George Mason University

News at Mason

Freshman enjoys 'real world' at Mason

October 9, 2018   /   by Damian Cristodero

John Marin is a freshman economics major and a member of Mason's Honors College.

John Marin said he finds little to complain about these days.

Especially at times when the George Mason University freshman recalls growing up in Cairo in his native Egypt, when the terrorist group ISIS was blowing up Coptic churches, including the one where his family worshipped.

“I see people complain about college stress or classes. OK, you have a right to be stressed,” Marin said. “But when you faced what my family did, and then you face minor inconveniences, they’re just like an itch you brush off.”

That said, Marin does not take his time at Mason for granted. The economics major is a member of the Honors College, and as a University Scholar he attends Mason tuition-free.

“I’m actually very thankful every day for this opportunity and being in the United States,” Marin said. “Whenever I start doubting myself, thinking this is too much pressure on me, I think of how blessed I am to have this scholarship.”

Marin’s family came to the United States in 2012, settling in Houston, Texas, where they still reside. The family briefly moved to Vienna, Virginia, in 2017 after Hurricane Harvey inundated Houston with more than 60 inches of rain. Marin missed the first month of his senior year at James Madison High School in Vienna because of the move.

His dream is to attend law school, and he figures an economics degree is a good way to distinguish himself in the application process among those with degrees in majors such as government and political science.

Besides, Marin said, his main interests are business and corporate law, so studying economics seems to make the most sense.

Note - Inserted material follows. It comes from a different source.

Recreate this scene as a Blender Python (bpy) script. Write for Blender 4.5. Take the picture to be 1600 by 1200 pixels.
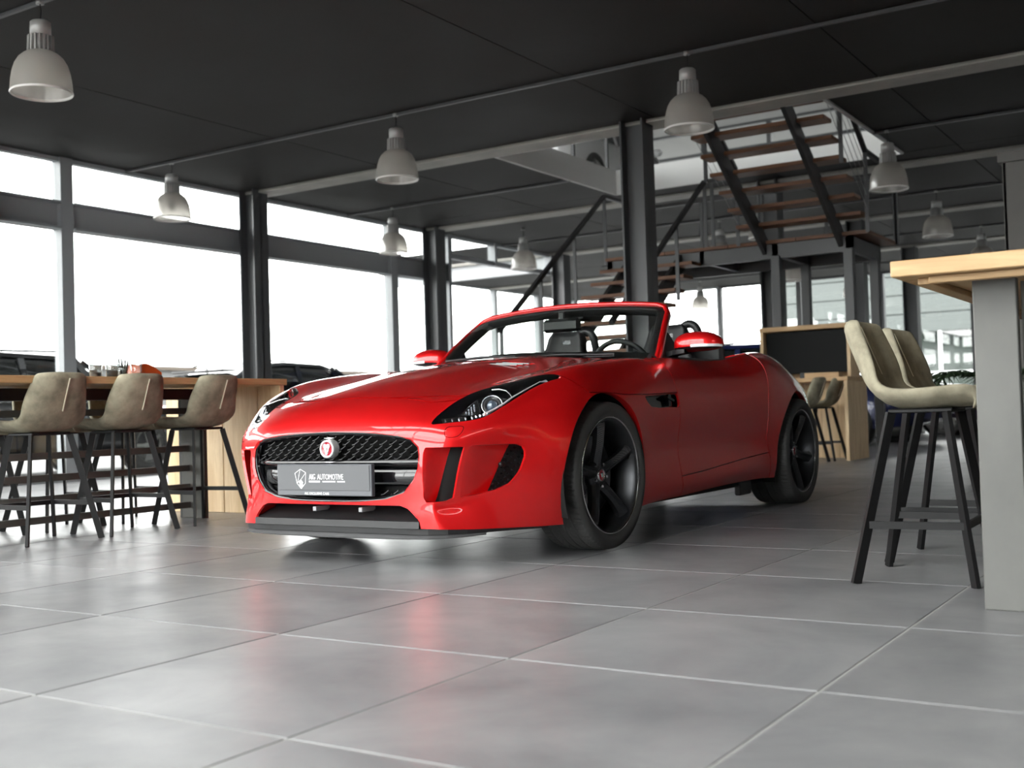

“To come to a new high school and blow his senior year away and do so well, that was extraordinary to me,” said Andy Hoefer, assistant dean at the Honors College. “He had a track record of leading, and to come here and to immediately find a place and do well is just outstanding.”

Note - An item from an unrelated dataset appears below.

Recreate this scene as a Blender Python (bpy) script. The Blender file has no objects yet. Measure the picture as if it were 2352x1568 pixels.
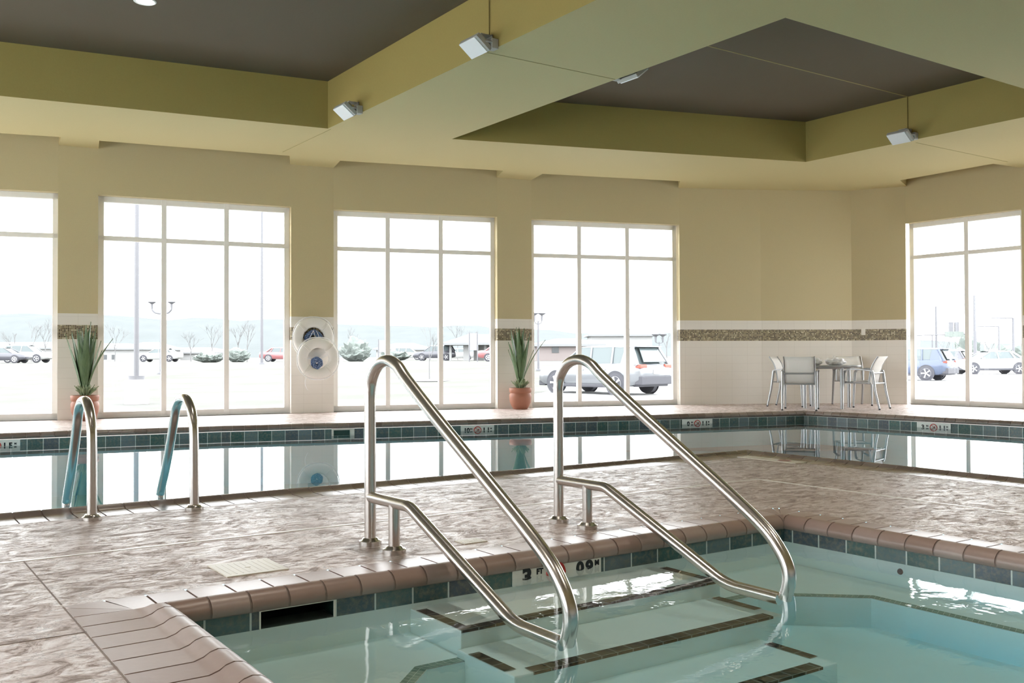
import bpy, bmesh, math, random
from mathutils import Vector, Matrix
random.seed(7)
PI = math.pi
COL = bpy.context.scene.collection

# ------------------------------------------------------------------ materials
class NT:
    def __init__(s, name):
        m = bpy.data.materials.new(name); m.use_nodes = True
        s.m = m; s.t = m.node_tree; s.t.nodes.clear()
        s.out = s.t.nodes.new('ShaderNodeOutputMaterial')
    def n(s, typ, **kw):
        nd = s.t.nodes.new('ShaderNode' + typ)
        for k, v in kw.items():
            if k.startswith('i_'):
                nd.inputs[int(k[2:])].default_value = v
            else:
                setattr(nd, k, v)
        return nd
    def l(s, a, b): s.t.links.new(a, b)
    def setin(s, sock, v):
        if hasattr(v, 'is_output') or isinstance(v, bpy.types.NodeSocket): s.l(v, sock)
        else: sock.default_value = v
    def math(s, op, a, b=0.0, c=None):
        nd = s.n('Math', operation=op)
        s.setin(nd.inputs[0], a); s.setin(nd.inputs[1], b)
        if c is not None: s.setin(nd.inputs[2], c)
        return nd.outputs[0]
    def mix(s, f, a, b):
        nd = s.n('Mix', data_type='RGBA')
        s.setin(nd.inputs[0], f)
        for k, v in ((6, a), (7, b)):
            if isinstance(v, tuple): nd.inputs[k].default_value = (*v[:3], 1)
            else: s.l(v, nd.inputs[k])
        return nd.outputs[2]
    def noise(s, vec, scale, detail=4, rough=.55, dist=0.0):
        nd = s.n('TexNoise'); nd.inputs['Scale'].default_value = scale
        nd.inputs['Detail'].default_value = detail; nd.inputs['Roughness'].default_value = rough
        nd.inputs['Distortion'].default_value = dist
        if vec is not None: s.l(vec, nd.inputs['Vector'])
        return nd.outputs['Fac']
    def ramp(s, f, *stops):
        nd = s.n('ValToRGB'); e = nd.color_ramp.elements
        while len(e) < len(stops): e.new(.5)
        for k, (p, c) in enumerate(stops):
            e[k].position = p
            e[k].color = (*c, 1) if isinstance(c, tuple) else (c, c, c, 1)
        s.l(f, nd.inputs[0]); return nd.outputs[0]
    def obj(s): return s.n('TexCoord').outputs['Object']
    def geo(s): return s.n('NewGeometry').outputs['Position']
    def uv(s): return s.n('TexCoord').outputs['UV']
    def mapping(s, vec, sc):
        nd = s.n('Mapping'); nd.inputs['Scale'].default_value = sc; s.l(vec, nd.inputs['Vector']); return nd.outputs[0]
    def bump(s, h, strength=.3, dist=.01):
        nd = s.n('Bump'); nd.inputs['Strength'].default_value = strength; nd.inputs['Distance'].default_value = dist
        s.l(h, nd.inputs['Height']); return nd.outputs[0]
    def bsdf(s, color, rough=.5, metal=0.0, normal=None, spec=.5, coat=0.0, emit=None, estr=0.0):
        b = s.n('BsdfPrincipled')
        if isinstance(color, tuple): b.inputs['Base Color'].default_value = (*color[:3], 1)
        else: s.l(color, b.inputs['Base Color'])
        s.setin(b.inputs['Roughness'], rough)
        b.inputs['Metallic'].default_value = metal
        b.inputs['Specular IOR Level'].default_value = spec
        b.inputs['Coat Weight'].default_value = coat
        b.inputs['Coat Roughness'].default_value = .1
        if normal is not None: s.l(normal, b.inputs['Normal'])
        if emit: b.inputs['Emission Color'].default_value = (*emit, 1); b.inputs['Emission Strength'].default_value = estr
        s.l(b.outputs[0], s.out.inputs[0]); return s.m

def simple(name, color, rough=.5, metal=0.0, var=0.08, scale=20, spec=.5, coat=0.0, bump=0.0):
    k = NT(name)
    f = k.noise(k.obj(), scale, 3)
    c = k.mix(f, tuple(max(0, x * (1 - var)) for x in color), tuple(x * (1 + var) for x in color))
    nrm = k.bump(f, bump, .01) if bump else None
    return k.bsdf(c, rough, metal, nrm, spec, coat)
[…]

Marin, who studied English in Egypt before coming to the United States, said Mason’s dedication to inclusion helped ease his transition.

“With law, you’re going to deal with a lot of people with different beliefs, different cultures, different religions,” Marin said. “This is one of the best places to prepare you for that. You’re not going to go into a homogeneous society where all people look the same. This is the real world.”